光為自然界中不可或缺的能源，自古以來一直被廣泛研究其與物質之間交互作用，其中偶氮苯衍生物乃為最常被研究的光響應材料。偶氮苯分子暗態時會處於穩態的棒狀結構(trans態)，經由紫外光照射後，其立體結構變為彎曲狀(cis態)。這種特有的光致異構化反應使偶氮苯分子利於應用在諸多光學/光子學領域，例如將偶氮苯摻雜於液晶薄膜中，藉由其獨特的光致形變反應，可使薄膜體積收縮/膨脹甚至產生彎曲。目前已有相關研究應用於發展仿生動植物、人工瞳孔及機器人手臂等。近年來，基於各向異性液晶聚合物的軟致動器由於其高分辨率、快速切換、靈活可控和抗電磁干擾等優點而引起了人們的極大興趣。作為一個新興領域，液晶聚合物軟致動器在機器人、仿生學和光學應用方面具有巨大的潛力。
本論文製備具有三明治結構之兩種不同配方的膽固醇液晶聚合物薄膜，其中一種是全聚合薄膜，另一種是部分聚合薄膜。實驗上分別量測兩種薄膜之光學、熱性質以及光致薄膜形變特性與雷射輸出方向之間關係。實驗結果發現全聚合薄膜雷射閥值較高，故後續採用部分聚合薄膜來執行光控薄膜形變與調控雷射輸出方向。為達最大雷射輸出效率，雷射樣品採三明治結構製法，外面兩側使用摻雜偶氮苯之膽固醇液晶聚合物薄膜作為布拉格反射鏡，利用偶氮苯光致異構化反應可使偶氮分子立體結構於棒狀(trans態)及彎曲狀(cis態)間轉換，進而拉動整個高分子聚合網絡，巨觀上可觀察到薄膜形變；中間層為增益介質之雷射染料混合高分子。當外在光源激發此三明治結構薄膜時，符合共振模態之雷射會以平行液晶螺旋軸方向輸出。搭配紫外光致形變機制，此三明治結構薄膜會朝光源彎曲，致使雷射輸出方向變化。隨著三明治薄膜彎曲角度越大，雷射輸出角度越大(相較於尚未彎曲時雷射輸出方向)，最大可達57度。
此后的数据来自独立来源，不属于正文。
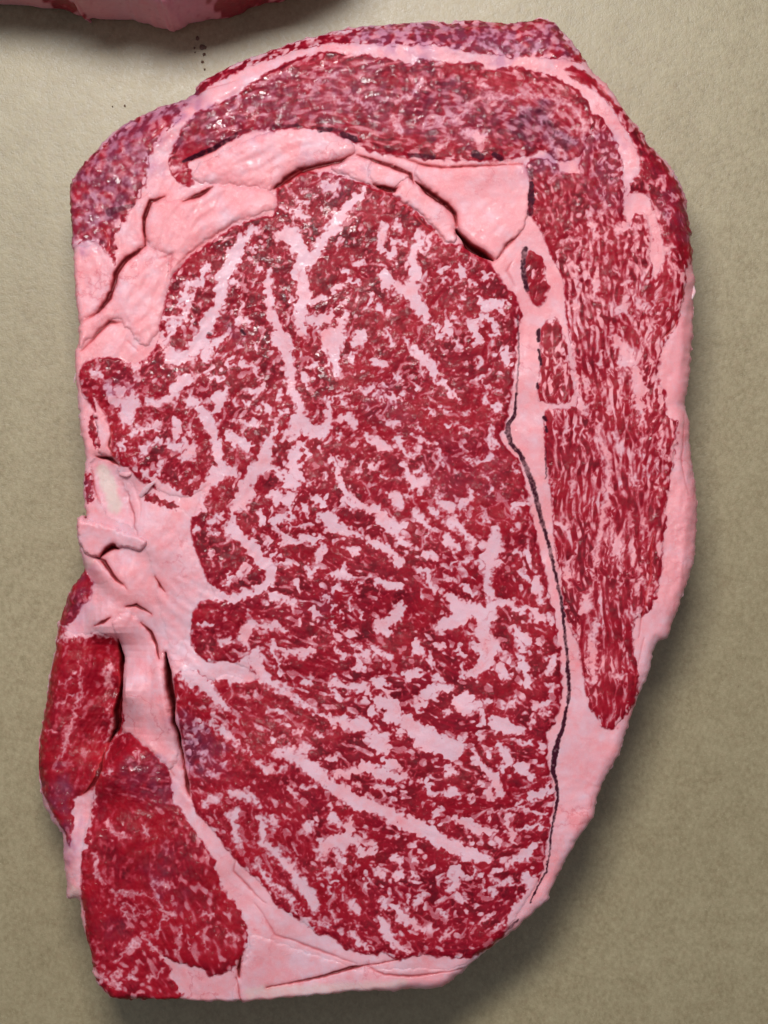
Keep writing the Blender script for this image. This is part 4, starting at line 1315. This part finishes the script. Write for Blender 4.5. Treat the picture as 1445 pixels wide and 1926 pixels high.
# ------------------------------------------------------------------ small shreds of fat on the steak
def blob_mesh(pts, radii, flat=0.8, seg=14, seed=1):
    """tapered lumpy tube through plan points (px, py, z)"""
    r = np.random.default_rng(seed); v = []; pts = np.array(pts, float)
    P3, R3 = [], []
    for i in range(len(pts) - 1):
        for k in range(4): P3.append(pts[i] * (1 - k / 4) + pts[i + 1] * k / 4); R3.append(radii[i] * (1 - k / 4) + radii[i + 1] * k / 4)
    P3.append(pts[-1]); R3.append(radii[-1]); P3 = np.array(P3); n = len(P3)
    for i in range(n):
        d = P3[min(i + 1, n - 1)] - P3[max(i - 1, 0)]; d /= np.linalg.norm(d) + 1e-6
        side = np.array([-d[1], d[0], 0]); side /= np.linalg.norm(side) + 1e-6; up = np.cross(d, side); up *= np.sign(up[2] or 1)
        for j in range(seg):
            a = 2 * math.pi * j / seg; rr = R3[i] * (1 + 0.16 * r.standard_normal() * 0.6)
            c = P3[i] + side * rr * math.cos(a) + up * rr * flat * math.sin(a)
            v.append(W(*c))
    i = np.arange(n * seg).reshape(n, seg); j = np.roll(i, -1, 1)
    f = np.stack([i[:-1], j[:-1], j[1:], i[1:]], -1).reshape(-1, 4)
    v.append(W(*P3[0])); v.append(W(*P3[-1])); a, b = len(v) - 2, len(v) - 1
    caps = [(a, i[0][(k + 1) % seg], i[0][k], i[0][k]) for k in range(seg)] + [(b, i[-1][k], i[-1][(k + 1) % seg], i[-1][(k + 1) % seg]) for k in range(seg)]
    return np.array(v), f, np.array([c[:3] for c in caps])
import bmesh
def shred(name, pts, radii, tone, parent, flat=0.8, seed=1):
    v, f, c = blob_mesh(pts, radii, flat, seed=seed)
    me = bpy.data.meshes.new(name)
    me.from_pydata([tuple(a) for a in v], [], [tuple(a) for a in f] + [tuple(a) for a in c]); me.update()
    for p in me.polygons: p.use_smooth = True
    for k, a in (('tone', (0.95, tone[0], tone[1], 0)), ('tone2', (tone[2], tone[3], 0.5, 1)), ('tone3', (0.5, 0, 0, 1))):
        at = me.attributes.new(k, 'FLOAT_COLOR', 'POINT'); at.data.foreach_set('color', np.tile(np.array(a, np.float32), len(v)))
    me.materials.append(MEAT)
    o = bpy.data.objects.new(name, me); scene.collection.objects.link(o)
    o.parent = parent; o.location = -Vector(parent.location)
    sb = o.modifiers.new('smooth', 'SUBSURF'); sb.levels = 1; sb.render_levels = 1
    return o
def hz(x, y): return float(sample(H, np.array([float(x)]), np.array([float(y)]))[0])
shred('fat_shred', [(262, 934, hz(262, 934) + 1), (272, 922, hz(272, 922) + 7), (282, 913, hz(282, 913) + 10), (293, 905, hz(293, 905) + 9)], [4, 5.5, 4, 1.5], (0.1, 0, 0, 0.1), steak, 0.5, 2)
shred('fat_shred', [(222, 890, hz(222, 890) + 2), (236, 893, hz(236, 893) + 5), (246, 890, hz(246, 890) + 3)], [3, 5, 3], (0.6, 0, 0, 0.0), steak, 0.5, 3)
shred('fat_shred', [(140, 700, 190), (136, 710, 184), (134, 718, 180)], [2.5, 2.5, 1.2], (0.2, 0, 0, 0.5), steak, 0.8, 4)
shred('fat_shred', [(132, 1664, 150), (124, 1667, 146), (119, 1670, 144)], [5, 5.5, 4.5], (0.5, 0, 0, 0.2), steak, 0.9, 5)
shred('fat_scrap', [(196, 1876, 60), (203, 1890, 50), (216, 1893, 46), (214, 1902, 42)], [8, 11, 8, 4], (0.0, 0, 0, 0.9), steak, 0.7, 6)
shred('fat_shred', [(1305, 560, 190), (1311, 545, 186), (1310, 532, 182)], [2.5, 3.5, 1.5], (0.3, 0, 0, 0.3), steak, 0.8, 7)

# ------------------------------------------------------------------ the second piece, its shaded side seen at the top edge
second = empty('steak', W(250, -300, 0), 'second raw beef steak cropped by the top left edge, only its shaded side in view', 'steak')
def second_steak():
    k = 1.035
    pl = [(-260,-60),(-150,-20),(-60,2),(0,6),(60,12),(110,17),(150,31),(156,36),(175,34),(240,37),(262,42),(290,50),(312,56),(326,58),(345,48),(365,40),(400,35),(440,29),(458,20),(478,10),(505,4),(540,-2),
          (600,-26),(680,-90),(640,-220),(520,-380),(330,-480),(100,-500),(-120,-440),(-260,-300),(-310,-170)]
    q = smooth(np.array(pl, float), 12)
    x = CX + (q[:, 0] - CX) * k; y = CY - (CY - q[:, 1] + 7) * k
    n = len(x); cx_, cy_ = x.mean(), y.mean(); r = np.random.default_rng(3)
    ph = np.arange(n) / n * 2 * math.pi
    lo = sum(np.sin(ph * f + p) / f ** 0.6 for f, p in ((9, 1), (17, 2.2), (31, .4), (57, 3.1), (97, 1.7), (163, .9)))
    V, Tn = [], []
    T2 = 285.0; K1 = 22
    prof = [(-8, 0), (-3, .08), (0, .22), (1, .36), (0, .5), (-1, .62), (-2, .74), (-4, .86), (-8, .94), (-18, .985), (-34, 1.0)]
    pr = np.array(prof); tt = np.linspace(0, 1, 30); pi = np.linspace(0, 1, len(pr))
    po, pz = np.interp(tt, pi, pr[:, 0]), np.interp(tt, pi, pr[:, 1])
    dx = np.roll(x, -1) - np.roll(x, 1); dy = np.roll(y, -1) - np.roll(y, 1); l = np.hypot(dx, dy)
    nx_, ny_ = dy / l, -dx / l
    sgn = np.sign(((x - cx_) * nx_ + (y - cy_) * ny_).sum()); nx_ *= sgn; ny_ *= sgn
    rows = []
    for i in range(30):
        w = 1.4 * np.sin(ph * 23 + i * .15) + 0.5 * np.sin(ph * 47 - i * .3) + 0.25 * r.standard_normal(n)
        rows.append((x + nx_ * (po[i] + w * 0.8), y + ny_ * (po[i] + w * 0.8), np.full(n, pz[i] * T2) + (1.5 * lo if i > 2 else 0)))
    for s_ in np.linspace(0.985, 0.0, 64):
        rows.append((cx_ + (rows[29][0] - cx_) * s_, cy_ + (rows[29][1] - cy_) * s_, T2 + 3 * np.sin(ph * 5 + s_ * 9) * s_ + 0 * x))
    V = np.concatenate([np.stack([(a - CX) * S, (CY - b) * S, c * S], -1) for a, b, c in rows])
    R = len(rows); i = np.arange(R * n).reshape(R, n); j = np.roll(i, -1, 1)
    f = np.stack([i[:-1], j[:-1], j[1:], i[1:]], -1)
    if sgn < 0: pass
    px = V[:, 0] / S + CX; hh = V[:, 2] / S / T2
    lean = np.exp(-((px - 440) / 42) ** 2) + 0.8 * np.exp(-((px - 100) / 34) ** 2) + 0.9 * np.exp(-((px - 560) / 60) ** 2)
    nn = 0.10 * np.sin(px * .11 + hh * 9) + 0.10 * np.sin(px * .23 - hh * 17 + 2)
    ff = np.clip(0.80 + nn - 0.62 * lean, 0.15, 1)
    py_ = CY - V[:, 1] / S; rw = np.random.default_rng(12)
    mar = sum(np.sin((px + 9 * np.sin(py_ / 31)) * math.cos(a_) / l_ + (py_ + 9 * np.sin(px / 27)) * math.sin(a_) / l_ + p_)
              for a_, l_, p_ in zip(rw.uniform(0, 6.28, 14), rw.uniform(4, 12, 14), rw.uniform(0, 6.28, 14))) / 2.6
    rim_d = np.hypot((px - cx_) / (x.max() - x.min()), (py_ - cy_) / (y.max() - y.min())) * 2
    topf = np.clip(0.42 + 0.30 * mar + 0.9 * np.clip(rim_d - 0.72, 0, 1), 0.1, 0.95)
    ff = np.where(hh > 0.97, topf, ff)
    tone = np.stack([ff, 0.45 + 0.2 * np.sin(px * .05), 0.25 * np.exp(-((px - 380) / 60) ** 2) + 0.45, 0 * px], -1)
    tone2 = np.stack([0 * px, 0 * px, 0.5 + 0.2 * np.sin(px * .4 + hh * 6), 0 * px + 1], -1)
    side = f[:29].reshape(-1, 4); top = f[29:].reshape(-1, 4)
    def put(name, faces):
        used, inv = np.unique(faces, return_inverse=True)
        mesh_obj(name, V[used], inv.reshape(-1, 4), MEAT, second, {'tone': tone[used], 'tone2': tone2[used], 'tone3': tone2[used] * 0 + 0.25})
    put('cut_side', side); put('top_face', top)
second_steak()

# ------------------------------------------------------------------ dried blood specks on the paper
BLOOD = flat_mat('dried_blood', (0.15, 0.08, 0.05), 0.5)
paper = bpy.data.objects['butcher_paper']
for i, (x, y, r) in enumerate([(371, 72, 4.2), (380, 88, 5.5), (386, 89, 3), (384, 102, 3), (381, 116, 3), (385, 130, 2.2), (366, 90, 2), (367, 98, 1.6), (212, 200, 1.5), (235, 199, 2.2)]):
    # plan points on the paper lie farther from the lens than the steak's top
    x, y = CX + (x - CX) * 1.0526, CY + (y - CY) * 1.0526
    rr = np.random.default_rng(i); n = 12
    vs = [W(x, y, 0.6)] + [W(x + r * (1 + .2 * rr.standard_normal()) * math.cos(a), y + r * (1 + .2 * rr.standard_normal()) * math.sin(a), -1.2) for a in np.linspace(0, 2 * math.pi, n, endpoint=False)]
    me = bpy.data.meshes.new('blood_spot'); me.from_pydata(vs, [], [(0, 1 + (k + 1) % n, 1 + k) for k in range(n)]); me.update(); me.materials.append(BLOOD)
    o = bpy.data.objects.new('blood_spot', me); scene.collection.objects.link(o); o.parent = paper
Light is an indispensable energy source in nature, and its interaction with substances has been extensively studied since ancient times. Among them, azobenzene derivatives are the most commonly-studied light-responsive materials. When the azobenzene molecule is in the dark state, it will be in a stable, rod-like structure (trans state). After being irradiated with light (usually ultraviolet light), its 3D structure becomes curved (cis state). If properly matched with other functional materials (such as liquid crystal elastomers, or LCE), this unique photoisomerization reaction would make azobenzene molecules quite useful for many optical/photonics fields. Through the unique light-induced deformation reaction of LCE, the film can be contracted/expanded or even bent. Relevant research has been applied to the development of imitating animals and plants, artificial pupils, and robotic arms. In recent years, soft actuators based on anisotropic liquid crystal elastomers have attracted great interest due to their high resolution, fast switching, flexible controllability, and resistance to electromagnetic interference. As an emerging field, liquid crystal elastomer soft actuators have great potential in robotics, bionics, and optical applications.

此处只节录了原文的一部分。